Polisin yetkisini, başka bir temsille, “benzin”e benzetebiliriz. Benzin olmadan araba yürümez, Polis de yetkisi olmadan görevlerini yürütemez. Bir de araba kullanırken, yavaş sürmek kazaya sebep olabilir ve etraftakiler rahatsız olabilir, ayrıca arabayı hızla sürmek kazaya sebep olabilir, hem biz hem başkaları zarar görebilir. Burada da, yetkiyi kullanmama ve aşırı kullanma durumunda, hem kendimize, hem karşımızdakine hem de devlete zarar gelebileceğine dikkat çekilmiştir.
Polisimiz kendisine tanını yetkileri son derece dikkatli kullanmak zorundadır, aşağıda sunulan maddeler, yol gösterici olmaları yönü ile yararlı olacaktır.
Polis soruşturmaları yani; tanıkların, mağdurların ve şüphelilerin dinlenmesi, üst-araçların aranması, arama-taramalar, yazışmaların ele geçirilmesi ve telefonların dinlenmesiyle ilgili olarak, “İnsan Hakları Evrensel Bildirgesi’nde, Yasaların Uygulanmasından Sorumlu Olanlar için Davranış Kuralı’nda, Zorla Kayıplara Karşı Tüm Kişilerin Korunması Bildirgesi’nde” yer alan bazı önemli detaylar aşağıda ele alınmıştır.[3]
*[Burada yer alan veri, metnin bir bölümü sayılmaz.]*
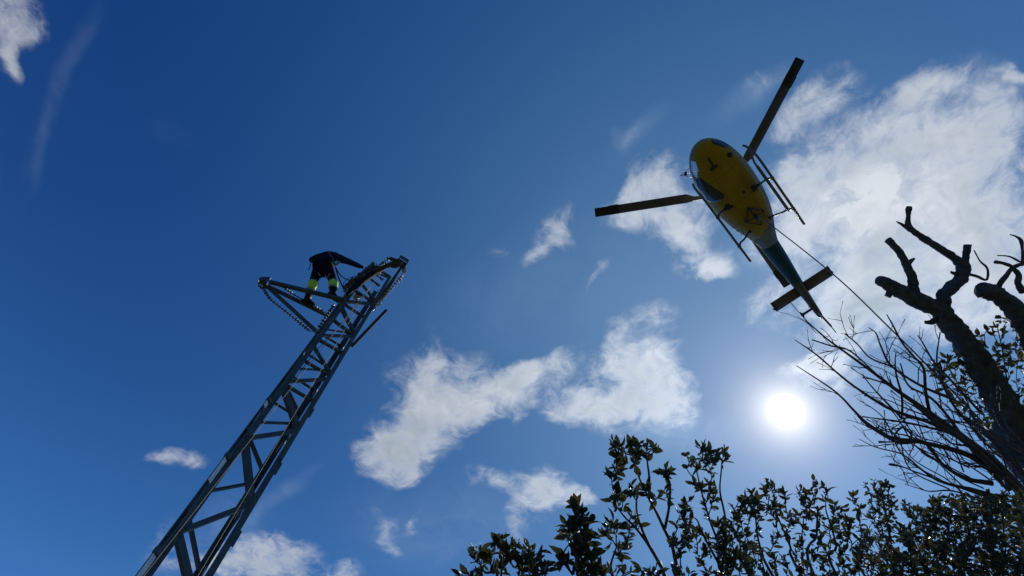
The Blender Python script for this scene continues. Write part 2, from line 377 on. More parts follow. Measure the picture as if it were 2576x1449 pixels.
BR = [
 ('nl', E1(890, 700), 'nr', E1(985, 1760), .07), ('fl', E1(1120, 440), 'fr', E1(1175, 1390), .06),
 ('fl', E1(1350, 150), 'fr', E2(690, 1035), .05), ('nl', E1(920, 710), 'nr', E2(760, 1395), .055),
 ('nl', E2(650, 340), 'nr', E2(745, 1400), .075), ('fl', E2(745, 290), 'fr', E2(810, 860), .07),
 ('nl', E2(700, 345), 'nr', E2(1400, 165), .05), ('fl', E2(840, 145), 'fr', E2(1320, 75), .05),
 ('nl', E3(380, 640), 'nr', E3(555, 1285), .075), ('fl', E3(440, 620), 'fr', E3(545, 1080), .07),
 ('fl', E3(190, 920), 'fr', E3(440, 1100), .05), ('nl', E3(430, 620), 'nr', E3(760, 830), .04),
 ('fl', E3(490, 490), 'fr', E3(760, 680), .05), ('nl', E3(470, 570), 'nr', E3(1010, 470), .045),
 ('fl', E3(560, 400), 'fr', E3(960, 350), .045), ('nl', E3(730, 220), 'nr', E3(1020, 400), .04),
 ('fl', E3(760, 140), 'fr', E3(1000, 310), .05), ('nl', E3(925, 0), 'nr', E3(1040, 380), .045),
 ('nl', E4(30, 1010), 'nr', E4(340, 1190), .045), ('fl', E4(110, 990), 'fr', E4(300, 1110), .05),
 ('nl', E4(100, 960), 'nr', E4(530, 920), .045), ('fl', E4(110, 890), 'fr', E4(430, 880), .045),
 ('nl', E4(200, 640), 'nr', E4(540, 905), .05), ('nl', E4(430, 470), 'nr', E4(550, 880), .04),
 ('fl', E4(390, 520), 'fr', E4(480, 850), .05), ('nl', E4(450, 430), 'nr', E4(690, 600), .045),
 ('nl', E4(450, 370), 'nr', E4(880, 400), .055), ('nl', E4(600, 190), 'nr', E4(870, 370), .045),
 ('nl', E4(790, 110), 'nr', E4(870, 330), .04), ('fl', E4(690, 80), 'fr', E4(790, 300), .06),
 ('nl', E5(700, 700), 'nr', E5(900, 705), .035), ('nl', E5(800, 590), 'nr', E5(960, 705), .045),
 ('fl', E5(600, 840), 'fr', E5(740, 980), .06), ('fl', E5(680, 735), 'fr', E5(820, 835), .045),
]
for r_ in BR: brace(*r_, holes=3 if r_[4] >= .05 and r_[0] == 'fl' else 0)
# zigzag bracing below the frame, down to the ground
zlow = lz('nr', E1(985, 1760)); z = zlow
while z > .9:
    for f in ('n', 'f'):
        for (za, zb) in ((z, z - .30), (z - .30, z - 1.35)):
            ka, kb = (f + 'r', f + 'l') if za == z else (f + 'l', f + 'r')
            a = CORN[ka] + ZUP * za; b = CORN[kb] + ZUP * zb; m = MB()
            m.bar(a + INW[ka][1] * .012, b + INW[kb][1] * .012, ZUP, .055, .006); m.build('brace', 'steel', tower, False)
    z -= 1.35
for s_, (ka, kb) in ((1, ('nl', 'fl')), (-1, ('nr', 'fr'))):      # side faces
    z = 1.0; i = 0
    while z < TOPZ - 1.3:
        a, b = (ka, kb) if i % 2 else (kb, ka); m = MB()
        m.bar(CORN[a] + ZUP * z + WV * s_ * .02, CORN[b] + ZUP * (z + 1.15) + WV * s_ * .02, ZUP, .045, .006); m.build('brace', 'steel', tower, False)
        z += 1.15; i += 1
# splice angles standing proud of the legs, sunlight painted in as pale colour
def splice(k, p, L, w=.065, dirv=(-.1, -.99, 0)):
    c = CORN[k] + ZUP * lz(k, p); d = Vector(dirv).normalized(); m = MB()
    m.bar(c + d * (w / 2) - ZUP * L, c + d * (w / 2), d, w, .006)
    m.build('splice_plate', 'steel_sunlit', tower, False)
    m = MB(); m.bar(c + d * (w / 2) + ZUP * .004, c + d * (w / 2) + ZUP * .07, d, w * 1.05, .05); m.build('splice_cap', 'steel', tower, False)
splice('nl', E1(330, 1060), .52); splice('nl', E2(190, 645), .36); splice('nl', E3(5, 880), .10)
splice('nl', E3(655, 70), .08, .03)
for p, L in ((E2(1170, 415), .22), (E1(2430, 420), .30), (E3(790, 700), .13), (E3(1240, 0), .10)):
    splice('fr', p, L, .05, (.2, -.97, 0))
for p in (E2(1195, 740), E3(790, 985), E1(2680, 1010)):             # lug plates on the outer edge of the near right leg
    c = CORN['nr'] + ZUP * lz('nr', p); m = MB(); m.bar(c + WV * .012 - ZUP * .20, c + WV * .012, WV, .024, .008); m.build('splice_plate', 'steel', tower, False)
# crossarms
def member(p, q, w, name='crossarm_member', u=(0, 0, 1), v=(.5, .5, 0), mt='steel'):
    m = MB(); m.angle(p, q, u, v, w, .008); return m.build(name, mt, tower, False)
TL = atz(*C1(215, 560), 9.4); TR = atz(*C1(1965, 290), 9.8)
A_NL = CORN['nl'] + ZUP * lz('nl', C1(1250, 800)); B_FL = CORN['fl'] + ZUP * lz('fl', C1(1030, 1000)); C_FL = CORN['fl'] + ZUP * lz('fl', C1(850, 1220))
member(TL + Vector((.02, -.03, .02)), A_NL - WV * .01, .07, u=(0, 0, 1), v=(.1, 1, 0)); member(atz(*C1(245, 612), 9.36), B_FL - WV * .01, .06, u=(0, 0, 1), v=(.1, 1, 0))
member(atz(*C1(215, 640), 9.34), C_FL, .07, u=(-.6, .6, 1), v=(.3, -1, 0))
D_NR = CORN['nr'] + ZUP * lz('nr', C1(1610, 830)); D_FR = CORN['fr'] + ZUP * lz('fr', C1(1310, 1210)); E_NL = CORN['nl'] + ZUP * (lz('nl', E5(250, 850)))
member(TR + Vector((.015, -.01, 0)), D_NR + WV * .035 - DV * .012, .05, u=(0, 0, 1), v=(.8, .4, 0)); member(TR + Vector((.01, .03, -.02)), D_FR + WV * .03, .045, u=(0, 0, 1), v=(.8, .4, 0))
member(TR + Vector((-.02, 0, .03)), E_NL, .085, u=(0, 0, 1), v=(.3, -.9, 0))
def tip_plate(c, ax, w, h, t):           # folded end plate of an arm
    ax = Vector(ax).normalized(); sd = ax.cross(ZUP).normalized(); m = MB()
    poly = [c + ax * a * w + ZUP * b * h for a, b in ((-.6, -.5), (.35, -.62), (.62, -.15), (.55, .4), (-.1, .55), (-.6, .4))]
    m.prism([p - sd * t for p in poly], sd * .012); m.prism([p + sd * t for p in poly], sd * -.012)
    m.bar(c + ax * .56 * w - sd * t - ZUP * h * .1, c + ax * .56 * w + sd * t - ZUP * h * .1, ZUP, h * .75, .012)
    m.bar(c - ax * .02 * w - sd * t - ZUP * h * .52, c - ax * .02 * w + sd * t - ZUP * h * .52, ax, w * .9, .012)
    return m.build('end_plate', 'steel', tower, False)
tip_plate(TL - Vector((.05, 0, 0)), (TL - A_NL) * Vector((1, 1, 0)), .17, .17, .09)
tip_plate(TR, (TR - D_NR) * Vector((1, 1, 0)), .17, .17, .10)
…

Her bireyin, kişi güvenliği hakkı vardır.
Her kişinin, hakça (dürüst) bir yargılanma hakkı vardır.
Her kişi, suçluluğu dürüst bir yargılamayla yasal olarak ortaya konuluncaya değin suçsuz sayılır.
Hiç kimsenin özel yaşamına, ailesine, konutuna yada yazışmalarına (iletişimine) keyfi biçimde karışılamaz.
Hiç kimsenin onuru ve sanı, yasadışı saldırılara (ihlallere) konu olamaz.
Bilgiler elde etmek amacıyla sanıklar, tanıklar yada mağdurlar üzerinde, bedensel yada zihinsel, hiçbir baskı yapılamayacaktır.
İşkenceye ve başka insanlık dışı yada aşağılayıcı davranışlara başvurmak kesinlikle yasaktır.
Mağdur ve tanıklara, sevecenlik (merhamet) ve onurlarına saygı ile davranılması gerekir.
Duygusal (hassas) bilgilerin işlenmesinde her zaman en büyük özenin gösterilmesi ve gizlilik niteliğine saygı gösterilmesi gerekir.
Hiç kimse, kendisine karşı tanıklık yapmaya yada suçluluğunu kabul etmeye zorlanamaz.
Bir soruşturmanın, gerektiği gibi haklılığının kanıtlanması ve yasayla öngörülen yönteme göre yürütülmesi gerekir.
Soruşturmaların; çarçabuk, yetkili, kapsamlı (çok dikkatli) ve yansız biçimde yürütülmesi gerekir.
Soruşturmaların; mağdurların kimliğini belirleme, kanıtlar elde etme, tanıklar bulma, bir cezai suçun nedenini, işleniş biçimini ve işlendiği yeri ve zamanı ortaya koyma ve faillerin kimliğini belirleme ve onları yakalama amacı taşıması gerekir.
Suçların işlendiği yerlerin özenle incelenmesi gerekir ve kanıt öğelerinin özenle toplanması ve korunması gerekir.